教皇フランシスコが強調したこの教えを貴重な宝として受け入れることは重要です。そして、どうかこのことをいわせてください。この時にわたしたちが示す、教皇への愛情を、たんなる一時的な感情にとどめてはなりません。わたしたちは教皇の遺産を受け入れ、人生の一部としなければなりません。自分の心を神のいつくしみに開き、わたしたちも互いにいつくしみ深い者とならなければなりません。
いつくしみはわたしたちを信仰の中心へと連れ戻してくれます。いつくしみは、わたしたちにこのことを思い起こさせてくれます。わたしたちは、人間的ないし世俗的なカテゴリーに従って、神との関係や、わたしたちが教会であることを解釈してはなりません。なぜなら、福音のよい知らせは、何よりもまず、わたしたちが神から愛されていることを発見することだからです。神は、わたしたちの功績とかかわりなく、わたしたち一人ひとりに憐れみといつくしみの心をもつかたです。さらに、いつくしみは、わたしたちの人生がいつくしみによって織りなされていることを思い起こさせてくれます。わたしたちは、自分を限界なしに愛し、ゆるしてくれる人がいるだけで、倒れても再び立ち上がり、未来に目を向けることができます。そのため、わたしたちは、計算の基準に従ったり、利己主義で目をくらまされることなしに、人間関係を生きるように招かれています。他者との対話に心を開き、道で出会う人を受け入れ、人の弱さと過ちをゆるさなければなりません。いつくしみだけが、人をいやし、新しい世界を造り出します。疑いと憎しみと暴力の炎を消し去ります。これが、教皇フランシスコの偉大な教えです。

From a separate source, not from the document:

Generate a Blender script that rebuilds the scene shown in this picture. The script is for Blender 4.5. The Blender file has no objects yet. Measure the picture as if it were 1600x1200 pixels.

イエスはその説教と行いにより、この神のいつくしみのみ顔をわたしたちに示してくださいます。そして、朗読されたとおり、復活の後、上の部屋でわたしたちにご自身を示し、平和のたまものを与えて、こういわれます。「だれの罪でも、あなたがたが赦せば、その罪は赦される。だれの罪でも、あなたがたが赦さなければ、赦されないまま残る」(ヨハ20・23)。それゆえ、復活した主はこう定めました。わたしの弟子は、わたしの教会は、人類のために、神の愛とゆるしを受け入れることを望む人々のために、いつくしみの道具とならなければならないと。教皇フランシスコは、傷ついた人に優しく身をかがめ、いつくしみの香油でいやす、教会の輝かしい模範です。教皇はわたしたちにこのことを思い起こさせてくれました。他者を認めること、弱い人に注意を向けることなしに、平和はありえません。何よりも、わたしたちが互いにゆるし合うことを学び、神がわたしたちの人生に示してくださったいつくしみを用いることなしに、決して平和はありえません。

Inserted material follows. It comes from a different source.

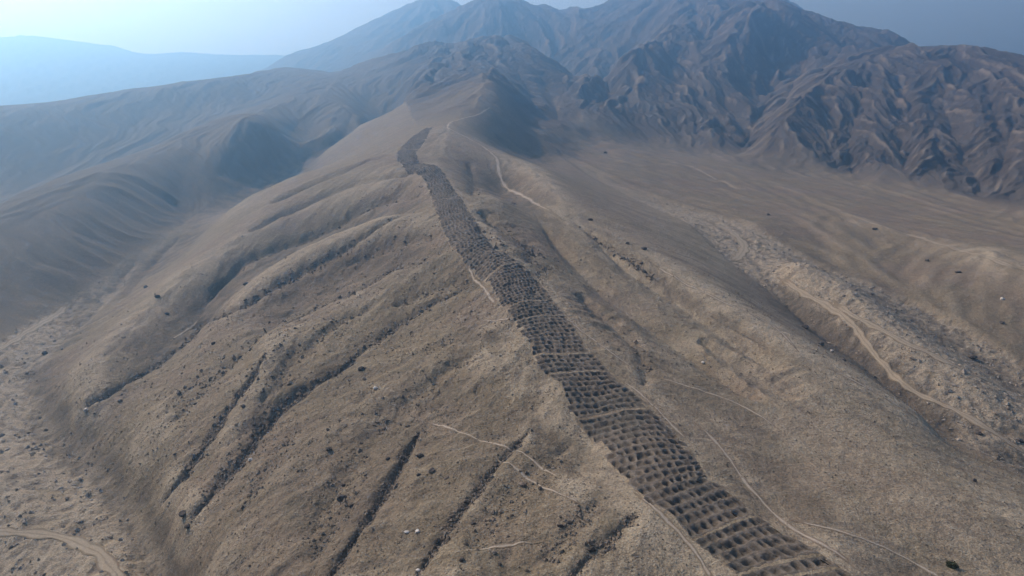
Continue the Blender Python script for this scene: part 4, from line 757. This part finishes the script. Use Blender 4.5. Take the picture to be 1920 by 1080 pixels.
# ---- vehicle tracks and footpaths, draped on the ground ----
def drape(name,L,w,mat,lift,wob):
    L=np.asarray(L,float); seg=np.hypot(*np.diff(L,axis=0).T); cum=np.r_[0,np.cumsum(seg)]
    st=max(.5,min(2.5,w*.5)); n=max(4,int(cum[-1]/st)); q=np.linspace(0,cum[-1],n)
    # round the corners
    px=np.interp(q,cum,L[:,0]); py=np.interp(q,cum,L[:,1])
    kk=max(1,int(5/st))
    for a in (px,py):
        for _ in range(3):
            b=np.convolve(np.r_[[a[0]]*kk,a,[a[-1]]*kk],np.ones(2*kk+1)/(2*kk+1),'valid'); a[1:-1]=b[1:-1]
    tx=np.gradient(px);ty=np.gradient(py);tl=np.hypot(tx,ty)+1e-9; nx=-ty/tl; ny=tx/tl
    wo=wob*noise(q/7.,q*0+w,7)+.4*wob*noise(q/2.3,q*0,8); px+=nx*wo; py+=ny*wo
    ac=np.linspace(-1,1,7); ww=w*.5*(1+.7*noise(q/6.,q*0+3.3,9))*(.35+.65*smooth(0,.08,q/cum[-1])*smooth(0,.08,1-q/cum[-1]))
    X=px[:,None]+nx[:,None]*ac*ww[:,None]*1.5; Y=py[:,None]+ny[:,None]*ac*ww[:,None]*1.5
    Z=mesh_h(X,Y)+lift*(1-.0*np.abs(ac))
    jj,ii=np.meshgrid(np.arange(n-1),np.arange(6),indexing='ij'); v=jj*7+ii
    ob=quick_mesh(name,np.stack([X,Y,Z],-1).reshape(-1,3),np.stack([v,v+1,v+8,v+7],-1).reshape(-1,4),mat)
    e=(np.array([0,.72,1,.5,1,.72,0]) if w>1.6 and name=='dirt_track' else 1-np.abs(ac))[None,:]*np.ones((n,1)); e=e*(smooth(0,.1,q/cum[-1])*smooth(0,.1,1-q/cum[-1]))[:,None]
    attr_f(ob.data,'edge',e.ravel()); ob['kind']='structure'; return ob
for L,w in TRACKS: drape('dirt_track',L,w,M_TRACK,.10,.5)
for L,w in PATHS: drape('footpath',L,w,M_PATH,.06 if w<2 else .12,.35)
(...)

兄弟姉妹の皆さん。まさに神のいつくしみの主日にあたって、わたしたちは愛情をもって愛する教皇フランシスコを思い起こします。バチカン市国の職員と信者の皆様は、教皇の思い出をとくに強く感じておられます。その多くの方々がここに来ておられます。皆様の日々の奉仕に感謝申し上げたいと思います。皆様に、わたしたち皆に、全世界に、教皇フランシスコは天から手を差し伸べて抱擁してくださいます。
聖なるおとめマリアに自らをささげようではありませんか。教皇は、サンタ・マリア・マッジョーレ大聖堂に埋葬されることを望むほどに、深い信心をもってマリアと結ばれていました。マリアが、わたしたちを守り、わたしたちのために執り成し、教会を見守り、平和と兄弟愛のうちに歩む人類の旅路を支えてくださいますように。アーメン。